ペイバックじゃないところが、この考え方のおもしろいところだ。誰かに親切にしたりされたりしたとき、お返しをその人にするんじゃなくて、別の誰かにしよう、というのがペイフォワード。お返しが直接返ってくることを放棄する代わりに、別の人から親切を受けることもあるということだ。情けは人のためならず、に近いかもしれない。何かもらったりしたら同程度のお返しをしなきゃいけない、という義務感から解放される感じがいいなと思った。

4月12日(木)

書くことがないな。ということで、書くということについてぼんやり考えてみる。

文章とは、空間的、時間的なことを、1本のリボンのような言葉のつらなりとして表現することだ。例えば、いま目の前にある空間を文章で表現しようとすると、テープかリボンを手に取って、目につくものひとつひとつに順番に巻き付けていくような、そういう作業なんだろう。そこに時間軸も加わるので、かなり面倒でこんがらがったことになりそうだ。

いま起こっていること、起こり続けていることを、一本のリボンのような文章に記していくというのは、考えてみれば奇妙なことだ。古代の人は洞窟の壁に絵を描いたりしたというけれど、それは空間を空間として表現しようとしたわけで、ある意味自然なのだ。とかそんなことを思う。

4月13日(金)

夜、造幣局の夜桜見物。

4月14日(土)

午前中の雨があがったので、昼は近くの公園で桜を見ながら弁当を食べる。丸刈りの中学生が桜の木の枝に登っていて、折れやしないかとはらはらした。食後、キャッチボールを少し。午後は畑仕事。ジャガイモの芽が出てきた。
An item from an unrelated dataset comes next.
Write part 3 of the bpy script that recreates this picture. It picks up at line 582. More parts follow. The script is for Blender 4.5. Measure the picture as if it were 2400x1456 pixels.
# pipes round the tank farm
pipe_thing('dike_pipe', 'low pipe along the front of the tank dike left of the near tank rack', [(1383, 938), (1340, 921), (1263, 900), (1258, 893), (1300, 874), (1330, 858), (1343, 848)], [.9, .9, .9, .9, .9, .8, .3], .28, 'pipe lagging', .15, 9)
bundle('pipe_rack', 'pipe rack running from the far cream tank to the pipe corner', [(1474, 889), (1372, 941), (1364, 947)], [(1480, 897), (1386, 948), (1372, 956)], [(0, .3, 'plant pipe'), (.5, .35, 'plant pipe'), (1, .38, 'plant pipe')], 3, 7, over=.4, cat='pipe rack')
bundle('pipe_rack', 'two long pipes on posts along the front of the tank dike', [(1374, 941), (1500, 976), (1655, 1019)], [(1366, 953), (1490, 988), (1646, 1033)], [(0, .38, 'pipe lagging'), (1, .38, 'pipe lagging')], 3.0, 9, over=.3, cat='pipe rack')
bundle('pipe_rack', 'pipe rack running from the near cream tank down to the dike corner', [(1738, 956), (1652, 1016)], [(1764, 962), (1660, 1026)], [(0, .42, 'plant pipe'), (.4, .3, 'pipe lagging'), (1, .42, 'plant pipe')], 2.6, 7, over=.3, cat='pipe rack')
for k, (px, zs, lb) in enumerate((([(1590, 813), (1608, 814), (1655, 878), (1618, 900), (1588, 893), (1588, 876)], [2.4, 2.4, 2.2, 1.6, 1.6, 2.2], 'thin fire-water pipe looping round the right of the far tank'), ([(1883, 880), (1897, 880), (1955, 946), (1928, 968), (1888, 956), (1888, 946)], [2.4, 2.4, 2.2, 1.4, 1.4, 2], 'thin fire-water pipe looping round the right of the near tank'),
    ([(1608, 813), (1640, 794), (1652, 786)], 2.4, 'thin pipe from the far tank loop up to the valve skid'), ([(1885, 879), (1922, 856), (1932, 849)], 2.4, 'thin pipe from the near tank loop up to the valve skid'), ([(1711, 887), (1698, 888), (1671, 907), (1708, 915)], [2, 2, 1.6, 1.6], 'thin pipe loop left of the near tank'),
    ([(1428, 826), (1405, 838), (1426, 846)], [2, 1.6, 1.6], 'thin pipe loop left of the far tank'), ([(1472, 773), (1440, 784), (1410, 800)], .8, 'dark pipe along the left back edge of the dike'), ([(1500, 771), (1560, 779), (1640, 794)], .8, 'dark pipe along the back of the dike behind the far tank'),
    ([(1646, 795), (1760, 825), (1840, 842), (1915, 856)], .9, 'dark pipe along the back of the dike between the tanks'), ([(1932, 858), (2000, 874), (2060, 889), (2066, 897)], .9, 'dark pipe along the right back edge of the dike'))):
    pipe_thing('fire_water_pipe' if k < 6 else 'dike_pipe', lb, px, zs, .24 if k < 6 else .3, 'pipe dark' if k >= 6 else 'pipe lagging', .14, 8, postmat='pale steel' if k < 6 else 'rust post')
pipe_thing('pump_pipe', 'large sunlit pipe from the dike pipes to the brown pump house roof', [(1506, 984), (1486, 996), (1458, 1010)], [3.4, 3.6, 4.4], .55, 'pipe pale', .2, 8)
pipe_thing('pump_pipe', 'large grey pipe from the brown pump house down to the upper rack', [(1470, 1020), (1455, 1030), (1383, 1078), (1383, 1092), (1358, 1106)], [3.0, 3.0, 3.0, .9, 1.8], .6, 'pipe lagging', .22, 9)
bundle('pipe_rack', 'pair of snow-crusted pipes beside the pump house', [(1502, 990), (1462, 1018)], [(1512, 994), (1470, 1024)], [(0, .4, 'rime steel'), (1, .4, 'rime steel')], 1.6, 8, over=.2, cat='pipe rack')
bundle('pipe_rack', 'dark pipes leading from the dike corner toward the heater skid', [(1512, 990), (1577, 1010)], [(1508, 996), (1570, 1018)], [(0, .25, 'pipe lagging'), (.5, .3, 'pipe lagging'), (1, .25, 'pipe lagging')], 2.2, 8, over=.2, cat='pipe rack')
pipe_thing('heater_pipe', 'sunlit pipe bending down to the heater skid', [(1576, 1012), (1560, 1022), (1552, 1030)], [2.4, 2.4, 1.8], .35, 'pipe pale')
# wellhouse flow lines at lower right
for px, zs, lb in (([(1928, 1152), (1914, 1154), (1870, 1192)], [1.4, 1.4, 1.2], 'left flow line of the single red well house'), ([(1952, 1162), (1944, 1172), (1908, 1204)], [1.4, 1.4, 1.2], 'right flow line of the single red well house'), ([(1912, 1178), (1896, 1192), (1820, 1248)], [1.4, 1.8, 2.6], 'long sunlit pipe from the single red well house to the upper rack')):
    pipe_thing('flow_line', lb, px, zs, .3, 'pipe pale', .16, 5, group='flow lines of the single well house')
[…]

同居人の実家で録画しておいてもらったマリナーズの試合を見る。イチロー、川崎はもちろんだけど、アスレチックスのウィークスという1番打者が気になる。小柄な黒人選手で、なんとなくコミカルで野球選手っぽくない雰囲気。WEEKSって何週間なんだよ、とか突っ込みながら見ているうちに、なんかちょっとファンになってきた。